**REQUEST**
Identify the lines containing the word "What". Copy each one.

(Records)
※
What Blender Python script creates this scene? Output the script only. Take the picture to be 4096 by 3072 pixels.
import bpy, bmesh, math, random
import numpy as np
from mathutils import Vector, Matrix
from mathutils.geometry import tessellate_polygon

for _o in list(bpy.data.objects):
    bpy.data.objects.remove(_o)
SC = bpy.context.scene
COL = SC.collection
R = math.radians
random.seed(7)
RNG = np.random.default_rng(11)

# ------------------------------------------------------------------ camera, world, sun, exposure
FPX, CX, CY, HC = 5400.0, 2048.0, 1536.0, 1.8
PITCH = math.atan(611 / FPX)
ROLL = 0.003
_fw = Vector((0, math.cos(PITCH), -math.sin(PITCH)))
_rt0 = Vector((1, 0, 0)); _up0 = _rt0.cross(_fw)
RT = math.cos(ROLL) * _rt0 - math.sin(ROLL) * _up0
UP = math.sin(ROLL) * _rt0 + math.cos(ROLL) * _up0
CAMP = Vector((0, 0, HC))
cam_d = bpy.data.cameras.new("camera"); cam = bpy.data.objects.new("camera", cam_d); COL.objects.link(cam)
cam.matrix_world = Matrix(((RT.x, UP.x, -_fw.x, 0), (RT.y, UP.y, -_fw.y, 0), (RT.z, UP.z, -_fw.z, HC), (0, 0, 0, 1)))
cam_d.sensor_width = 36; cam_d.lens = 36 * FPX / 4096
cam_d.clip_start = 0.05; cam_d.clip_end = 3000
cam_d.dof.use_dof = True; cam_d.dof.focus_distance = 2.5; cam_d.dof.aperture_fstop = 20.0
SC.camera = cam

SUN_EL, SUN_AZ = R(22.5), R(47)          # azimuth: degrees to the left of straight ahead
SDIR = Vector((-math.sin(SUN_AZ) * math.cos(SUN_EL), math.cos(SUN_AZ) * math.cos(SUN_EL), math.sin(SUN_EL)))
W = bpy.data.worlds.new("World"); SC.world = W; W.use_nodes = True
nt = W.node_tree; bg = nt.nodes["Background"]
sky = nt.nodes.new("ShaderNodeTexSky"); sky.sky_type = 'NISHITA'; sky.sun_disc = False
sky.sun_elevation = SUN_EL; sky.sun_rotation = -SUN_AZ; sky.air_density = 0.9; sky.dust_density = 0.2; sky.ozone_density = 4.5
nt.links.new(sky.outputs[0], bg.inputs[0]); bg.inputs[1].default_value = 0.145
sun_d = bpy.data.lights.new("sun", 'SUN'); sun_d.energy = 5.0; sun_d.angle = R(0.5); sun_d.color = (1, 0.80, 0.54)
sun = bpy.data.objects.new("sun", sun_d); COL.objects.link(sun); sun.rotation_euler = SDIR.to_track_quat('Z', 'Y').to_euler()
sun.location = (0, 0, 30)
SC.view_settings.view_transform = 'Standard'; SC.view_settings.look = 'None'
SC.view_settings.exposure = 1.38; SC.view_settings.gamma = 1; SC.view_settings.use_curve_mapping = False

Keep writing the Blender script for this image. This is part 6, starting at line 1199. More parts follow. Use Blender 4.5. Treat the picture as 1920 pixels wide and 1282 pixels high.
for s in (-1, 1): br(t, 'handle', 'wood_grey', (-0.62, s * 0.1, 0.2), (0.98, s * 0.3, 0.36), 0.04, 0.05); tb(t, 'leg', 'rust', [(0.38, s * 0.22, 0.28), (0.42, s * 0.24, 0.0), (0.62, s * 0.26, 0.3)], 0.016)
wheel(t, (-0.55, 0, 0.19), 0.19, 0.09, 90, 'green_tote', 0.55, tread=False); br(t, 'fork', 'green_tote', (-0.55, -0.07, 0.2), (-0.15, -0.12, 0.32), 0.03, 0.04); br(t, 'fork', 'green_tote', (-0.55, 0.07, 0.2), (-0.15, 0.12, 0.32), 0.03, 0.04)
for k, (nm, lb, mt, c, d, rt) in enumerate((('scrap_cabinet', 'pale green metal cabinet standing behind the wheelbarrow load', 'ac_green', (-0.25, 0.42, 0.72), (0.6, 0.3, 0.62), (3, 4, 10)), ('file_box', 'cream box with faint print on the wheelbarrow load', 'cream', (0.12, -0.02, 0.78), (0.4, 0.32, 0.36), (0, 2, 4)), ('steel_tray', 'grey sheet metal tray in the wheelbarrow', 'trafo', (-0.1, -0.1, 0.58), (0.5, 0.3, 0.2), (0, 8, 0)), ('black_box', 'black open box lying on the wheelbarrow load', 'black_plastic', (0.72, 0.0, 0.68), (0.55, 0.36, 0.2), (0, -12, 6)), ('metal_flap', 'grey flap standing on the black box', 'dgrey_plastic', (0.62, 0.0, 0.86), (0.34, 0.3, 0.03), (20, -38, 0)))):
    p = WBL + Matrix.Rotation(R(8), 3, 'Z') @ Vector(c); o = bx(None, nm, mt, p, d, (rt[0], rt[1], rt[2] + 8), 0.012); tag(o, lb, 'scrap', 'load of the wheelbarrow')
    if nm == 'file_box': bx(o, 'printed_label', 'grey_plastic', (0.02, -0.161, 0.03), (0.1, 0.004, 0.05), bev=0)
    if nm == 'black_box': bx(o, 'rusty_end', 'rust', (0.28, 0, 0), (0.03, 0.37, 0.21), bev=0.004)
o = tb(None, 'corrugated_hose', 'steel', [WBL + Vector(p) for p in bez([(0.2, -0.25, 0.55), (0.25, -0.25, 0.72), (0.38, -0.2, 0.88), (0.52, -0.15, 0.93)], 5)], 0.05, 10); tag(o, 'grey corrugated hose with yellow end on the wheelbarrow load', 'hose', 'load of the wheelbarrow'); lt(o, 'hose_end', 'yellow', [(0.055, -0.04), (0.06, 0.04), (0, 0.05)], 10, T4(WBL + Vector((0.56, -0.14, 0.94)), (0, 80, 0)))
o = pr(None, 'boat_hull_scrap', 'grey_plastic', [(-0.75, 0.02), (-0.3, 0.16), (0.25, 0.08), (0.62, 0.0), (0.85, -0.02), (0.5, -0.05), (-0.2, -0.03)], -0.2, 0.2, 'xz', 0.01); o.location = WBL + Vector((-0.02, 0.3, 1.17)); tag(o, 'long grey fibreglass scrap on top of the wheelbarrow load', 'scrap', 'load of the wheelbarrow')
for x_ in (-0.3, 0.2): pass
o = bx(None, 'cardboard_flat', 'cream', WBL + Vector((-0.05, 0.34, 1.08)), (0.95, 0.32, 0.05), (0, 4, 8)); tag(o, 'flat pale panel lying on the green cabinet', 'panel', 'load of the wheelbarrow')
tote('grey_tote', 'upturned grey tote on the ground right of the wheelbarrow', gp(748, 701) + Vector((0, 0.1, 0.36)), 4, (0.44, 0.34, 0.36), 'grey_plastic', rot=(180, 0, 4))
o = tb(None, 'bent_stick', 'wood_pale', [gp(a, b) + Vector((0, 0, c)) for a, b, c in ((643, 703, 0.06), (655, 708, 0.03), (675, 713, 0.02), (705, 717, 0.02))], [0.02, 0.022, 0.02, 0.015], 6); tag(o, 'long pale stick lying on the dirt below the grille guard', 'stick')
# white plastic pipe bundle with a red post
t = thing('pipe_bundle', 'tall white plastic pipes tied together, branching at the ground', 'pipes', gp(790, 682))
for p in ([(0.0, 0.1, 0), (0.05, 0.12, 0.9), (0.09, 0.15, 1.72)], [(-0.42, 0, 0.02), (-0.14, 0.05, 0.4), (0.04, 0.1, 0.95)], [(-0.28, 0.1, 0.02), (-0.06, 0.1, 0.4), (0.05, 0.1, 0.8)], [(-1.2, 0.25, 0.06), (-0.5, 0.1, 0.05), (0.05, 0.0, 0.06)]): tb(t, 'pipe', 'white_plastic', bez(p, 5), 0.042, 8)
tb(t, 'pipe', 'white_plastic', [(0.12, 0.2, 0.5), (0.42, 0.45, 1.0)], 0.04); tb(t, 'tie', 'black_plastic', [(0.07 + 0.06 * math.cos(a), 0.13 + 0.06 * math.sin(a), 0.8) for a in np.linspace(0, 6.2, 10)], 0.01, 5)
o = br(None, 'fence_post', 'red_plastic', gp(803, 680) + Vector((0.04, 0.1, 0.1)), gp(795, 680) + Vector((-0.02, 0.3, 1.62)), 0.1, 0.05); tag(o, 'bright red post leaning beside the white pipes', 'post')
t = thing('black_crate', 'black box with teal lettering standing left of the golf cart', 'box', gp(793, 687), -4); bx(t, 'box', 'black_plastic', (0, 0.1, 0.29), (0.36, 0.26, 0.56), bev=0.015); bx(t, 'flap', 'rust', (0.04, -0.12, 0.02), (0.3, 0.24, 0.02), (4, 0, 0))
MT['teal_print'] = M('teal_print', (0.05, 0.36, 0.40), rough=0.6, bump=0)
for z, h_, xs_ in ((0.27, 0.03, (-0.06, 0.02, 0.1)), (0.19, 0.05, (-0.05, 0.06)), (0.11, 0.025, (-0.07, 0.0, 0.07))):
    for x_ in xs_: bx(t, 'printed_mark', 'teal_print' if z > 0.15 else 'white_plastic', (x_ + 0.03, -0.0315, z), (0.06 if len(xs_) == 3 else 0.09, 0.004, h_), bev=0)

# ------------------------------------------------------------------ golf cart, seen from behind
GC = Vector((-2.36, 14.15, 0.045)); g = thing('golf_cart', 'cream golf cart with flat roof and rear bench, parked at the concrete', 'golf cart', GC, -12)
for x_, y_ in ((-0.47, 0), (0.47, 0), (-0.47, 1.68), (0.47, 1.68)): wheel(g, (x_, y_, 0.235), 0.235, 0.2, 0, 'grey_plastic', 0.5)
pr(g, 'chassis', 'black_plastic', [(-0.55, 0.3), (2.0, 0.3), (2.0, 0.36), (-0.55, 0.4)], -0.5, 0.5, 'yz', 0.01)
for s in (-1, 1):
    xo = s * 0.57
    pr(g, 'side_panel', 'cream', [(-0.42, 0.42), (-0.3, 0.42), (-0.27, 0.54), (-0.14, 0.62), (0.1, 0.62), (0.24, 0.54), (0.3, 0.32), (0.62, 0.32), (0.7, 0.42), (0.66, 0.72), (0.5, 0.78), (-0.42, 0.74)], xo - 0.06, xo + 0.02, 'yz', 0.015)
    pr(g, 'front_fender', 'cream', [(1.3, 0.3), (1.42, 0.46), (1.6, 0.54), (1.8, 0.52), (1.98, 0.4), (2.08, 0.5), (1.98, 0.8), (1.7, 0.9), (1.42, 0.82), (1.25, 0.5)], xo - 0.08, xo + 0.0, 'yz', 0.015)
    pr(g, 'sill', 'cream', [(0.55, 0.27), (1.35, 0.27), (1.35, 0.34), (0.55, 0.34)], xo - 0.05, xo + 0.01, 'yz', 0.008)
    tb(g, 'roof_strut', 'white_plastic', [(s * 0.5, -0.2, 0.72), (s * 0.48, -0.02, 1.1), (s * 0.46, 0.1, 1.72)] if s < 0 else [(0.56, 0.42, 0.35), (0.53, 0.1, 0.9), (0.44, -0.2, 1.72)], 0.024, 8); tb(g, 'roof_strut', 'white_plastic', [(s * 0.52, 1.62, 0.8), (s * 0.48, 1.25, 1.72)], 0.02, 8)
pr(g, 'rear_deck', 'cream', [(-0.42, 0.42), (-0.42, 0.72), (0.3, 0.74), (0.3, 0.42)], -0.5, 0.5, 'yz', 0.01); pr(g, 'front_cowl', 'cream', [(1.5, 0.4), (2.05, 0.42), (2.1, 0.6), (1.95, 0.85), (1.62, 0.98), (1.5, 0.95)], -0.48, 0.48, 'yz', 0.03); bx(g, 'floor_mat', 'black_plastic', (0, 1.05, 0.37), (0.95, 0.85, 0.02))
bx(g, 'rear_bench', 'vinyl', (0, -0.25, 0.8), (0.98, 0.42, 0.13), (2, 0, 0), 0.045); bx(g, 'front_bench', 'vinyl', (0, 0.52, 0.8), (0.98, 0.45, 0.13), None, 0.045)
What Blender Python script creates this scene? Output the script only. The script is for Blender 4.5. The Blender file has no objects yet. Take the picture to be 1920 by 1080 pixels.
※
**WRITTEN ANSWER**
What Blender Python script creates this scene? Output the script only. Take the picture to be 4096 by 3072 pixels.
What Blender Python script creates this scene? Output the script only. The script is for Blender 4.5. The Blender file has no objects yet. Take the picture to be 1920 by 1080 pixels.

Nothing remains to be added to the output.